Nowadays there are a lot of new companies, more and more games, what do you think about this... the market can handle with all this new games or will collapse?

I think the effect of all the games is that the well-marketed ones really come to the forefront, which can make it difficult to find more hidden gems, especially if you don't follow all the board game news closely. There's always going to be more games than we can play, I just hope that too many cool games don't get lost in the shuffle.

At the same time, I hope that this encourages publishers to do their research and spend more time making the games the best they can be.

What do you think about the project Kick Started? Will you use this to publish a game?

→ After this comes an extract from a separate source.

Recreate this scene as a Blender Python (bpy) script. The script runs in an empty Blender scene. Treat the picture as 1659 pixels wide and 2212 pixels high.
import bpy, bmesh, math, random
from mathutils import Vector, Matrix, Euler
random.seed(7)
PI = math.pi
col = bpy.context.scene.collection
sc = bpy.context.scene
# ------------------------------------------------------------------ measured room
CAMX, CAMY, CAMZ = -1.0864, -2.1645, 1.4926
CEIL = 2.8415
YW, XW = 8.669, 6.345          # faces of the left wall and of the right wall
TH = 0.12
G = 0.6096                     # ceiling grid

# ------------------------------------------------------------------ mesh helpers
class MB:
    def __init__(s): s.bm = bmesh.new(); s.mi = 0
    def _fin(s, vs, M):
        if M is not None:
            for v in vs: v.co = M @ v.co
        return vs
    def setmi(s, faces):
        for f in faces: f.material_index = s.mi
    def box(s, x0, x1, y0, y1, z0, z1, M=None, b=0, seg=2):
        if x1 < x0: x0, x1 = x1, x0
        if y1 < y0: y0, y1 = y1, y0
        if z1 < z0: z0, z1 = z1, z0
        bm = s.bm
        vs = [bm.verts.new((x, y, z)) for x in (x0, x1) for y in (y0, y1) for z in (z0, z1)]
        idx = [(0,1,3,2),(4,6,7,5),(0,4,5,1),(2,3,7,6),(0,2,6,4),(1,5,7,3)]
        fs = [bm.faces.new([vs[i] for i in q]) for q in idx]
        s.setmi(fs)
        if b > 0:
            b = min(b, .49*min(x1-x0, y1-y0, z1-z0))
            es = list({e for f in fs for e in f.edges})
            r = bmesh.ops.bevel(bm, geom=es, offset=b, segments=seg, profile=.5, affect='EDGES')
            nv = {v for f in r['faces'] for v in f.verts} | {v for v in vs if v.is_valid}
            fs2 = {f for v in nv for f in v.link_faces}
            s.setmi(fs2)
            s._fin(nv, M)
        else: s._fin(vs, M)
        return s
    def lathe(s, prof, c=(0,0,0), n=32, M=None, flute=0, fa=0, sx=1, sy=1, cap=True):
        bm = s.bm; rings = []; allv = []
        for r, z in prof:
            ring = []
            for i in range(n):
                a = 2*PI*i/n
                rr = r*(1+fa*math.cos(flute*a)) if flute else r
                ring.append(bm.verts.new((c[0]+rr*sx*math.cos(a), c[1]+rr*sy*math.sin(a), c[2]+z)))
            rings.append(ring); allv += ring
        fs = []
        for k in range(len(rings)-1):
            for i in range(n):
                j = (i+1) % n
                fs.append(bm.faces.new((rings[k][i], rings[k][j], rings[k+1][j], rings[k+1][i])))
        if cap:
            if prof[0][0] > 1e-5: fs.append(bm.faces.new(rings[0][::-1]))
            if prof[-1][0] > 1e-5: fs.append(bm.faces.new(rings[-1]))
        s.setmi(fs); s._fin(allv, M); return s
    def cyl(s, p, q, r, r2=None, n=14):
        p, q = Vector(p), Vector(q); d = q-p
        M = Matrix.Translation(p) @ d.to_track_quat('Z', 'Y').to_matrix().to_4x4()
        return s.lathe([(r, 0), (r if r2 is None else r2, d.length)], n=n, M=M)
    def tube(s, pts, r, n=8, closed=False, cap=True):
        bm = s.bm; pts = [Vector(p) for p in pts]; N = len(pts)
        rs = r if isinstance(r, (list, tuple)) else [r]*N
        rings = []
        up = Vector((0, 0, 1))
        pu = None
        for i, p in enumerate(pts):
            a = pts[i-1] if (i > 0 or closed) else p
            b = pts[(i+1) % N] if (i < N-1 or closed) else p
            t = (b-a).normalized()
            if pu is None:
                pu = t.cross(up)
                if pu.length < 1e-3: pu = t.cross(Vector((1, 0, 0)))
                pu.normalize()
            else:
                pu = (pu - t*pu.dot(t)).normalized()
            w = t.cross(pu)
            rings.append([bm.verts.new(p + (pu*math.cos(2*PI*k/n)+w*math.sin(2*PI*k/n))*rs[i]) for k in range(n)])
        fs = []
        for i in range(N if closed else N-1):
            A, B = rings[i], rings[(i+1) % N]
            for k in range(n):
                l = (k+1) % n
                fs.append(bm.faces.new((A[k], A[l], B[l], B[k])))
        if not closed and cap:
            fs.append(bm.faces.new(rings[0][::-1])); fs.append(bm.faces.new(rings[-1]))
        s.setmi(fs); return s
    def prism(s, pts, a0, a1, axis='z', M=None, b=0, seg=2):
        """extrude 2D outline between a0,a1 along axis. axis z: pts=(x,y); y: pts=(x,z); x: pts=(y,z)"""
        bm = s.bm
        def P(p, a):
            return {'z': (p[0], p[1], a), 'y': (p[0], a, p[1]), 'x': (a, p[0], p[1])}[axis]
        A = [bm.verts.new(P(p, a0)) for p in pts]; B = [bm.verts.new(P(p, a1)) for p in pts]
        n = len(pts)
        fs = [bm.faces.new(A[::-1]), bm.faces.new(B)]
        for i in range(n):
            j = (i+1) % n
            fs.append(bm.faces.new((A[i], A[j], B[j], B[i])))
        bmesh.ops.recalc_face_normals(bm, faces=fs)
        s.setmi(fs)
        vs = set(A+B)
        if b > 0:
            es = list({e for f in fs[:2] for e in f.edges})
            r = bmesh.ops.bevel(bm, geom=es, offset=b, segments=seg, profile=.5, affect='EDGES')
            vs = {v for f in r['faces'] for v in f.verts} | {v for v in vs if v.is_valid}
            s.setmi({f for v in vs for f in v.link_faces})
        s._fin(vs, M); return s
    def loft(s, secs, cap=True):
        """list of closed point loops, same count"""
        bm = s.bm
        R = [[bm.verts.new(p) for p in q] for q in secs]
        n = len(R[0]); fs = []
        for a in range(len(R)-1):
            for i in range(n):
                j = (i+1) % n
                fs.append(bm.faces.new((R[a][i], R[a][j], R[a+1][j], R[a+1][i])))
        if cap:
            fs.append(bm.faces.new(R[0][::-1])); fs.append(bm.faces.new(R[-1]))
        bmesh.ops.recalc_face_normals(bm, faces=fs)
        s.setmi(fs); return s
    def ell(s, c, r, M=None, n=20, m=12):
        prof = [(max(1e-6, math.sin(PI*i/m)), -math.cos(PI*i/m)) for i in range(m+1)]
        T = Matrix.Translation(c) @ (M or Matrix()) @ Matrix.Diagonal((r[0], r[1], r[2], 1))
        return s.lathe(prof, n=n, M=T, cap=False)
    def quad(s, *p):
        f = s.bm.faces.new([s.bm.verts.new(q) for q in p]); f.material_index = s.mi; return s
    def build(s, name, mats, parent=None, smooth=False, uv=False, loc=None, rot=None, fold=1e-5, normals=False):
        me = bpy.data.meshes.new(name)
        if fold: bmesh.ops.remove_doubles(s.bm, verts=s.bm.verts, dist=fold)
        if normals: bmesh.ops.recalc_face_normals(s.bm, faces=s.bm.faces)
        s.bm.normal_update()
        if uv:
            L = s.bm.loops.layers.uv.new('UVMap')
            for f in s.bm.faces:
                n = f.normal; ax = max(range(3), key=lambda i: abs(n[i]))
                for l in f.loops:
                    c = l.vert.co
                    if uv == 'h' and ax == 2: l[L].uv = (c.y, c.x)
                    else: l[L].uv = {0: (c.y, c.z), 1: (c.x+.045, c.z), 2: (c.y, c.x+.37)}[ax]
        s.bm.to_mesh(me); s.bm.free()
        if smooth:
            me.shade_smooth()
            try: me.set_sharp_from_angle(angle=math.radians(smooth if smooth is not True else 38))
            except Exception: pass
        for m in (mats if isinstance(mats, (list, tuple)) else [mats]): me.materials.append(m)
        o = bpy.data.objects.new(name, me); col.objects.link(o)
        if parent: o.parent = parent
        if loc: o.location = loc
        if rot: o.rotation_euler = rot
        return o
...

Get Bit! had a Kickstarter run by Mayday Games. Most likely, I'll have a Kickstarter of my own one day. I'm glad that Kickstarter is there for games that I know have an audience but might be too niche to be picked up by a bigger publisher. I myself have supported something like 20 Kickstarters, so I'm definitely a fan.

Any advise for the new designers?

Talk to designers you admire. Seek them out at conventions, online, etc. They might not be able to answer your questions (and DON'T send them your game rules without asking first!) but fellow designers are your best resource by far.

What question have you never done and would like to answer?

What's your favorite dungeon crawl? The one I haven't designed yet

Now some questions with a short answer:
Game of 2011

Risk: Legacy, and I say that as someone who doesn't like playing Risk.

The best art in a game of 2011

I dig the design of Panic Station a lot.

Questions from our followers:
Why do you design games? For work, to make money, because you like it, for vocation?

I knew that very few people make a living at game design, so that's never been a primary motivation. Mostly I design games because my brain won't let me stop.

After design this game, do you think to continue designing games or it is not worth to do it (economic/motivation)?

There's been setbacks and hard times for sure but I'm definitely not stopping designing games any time soon.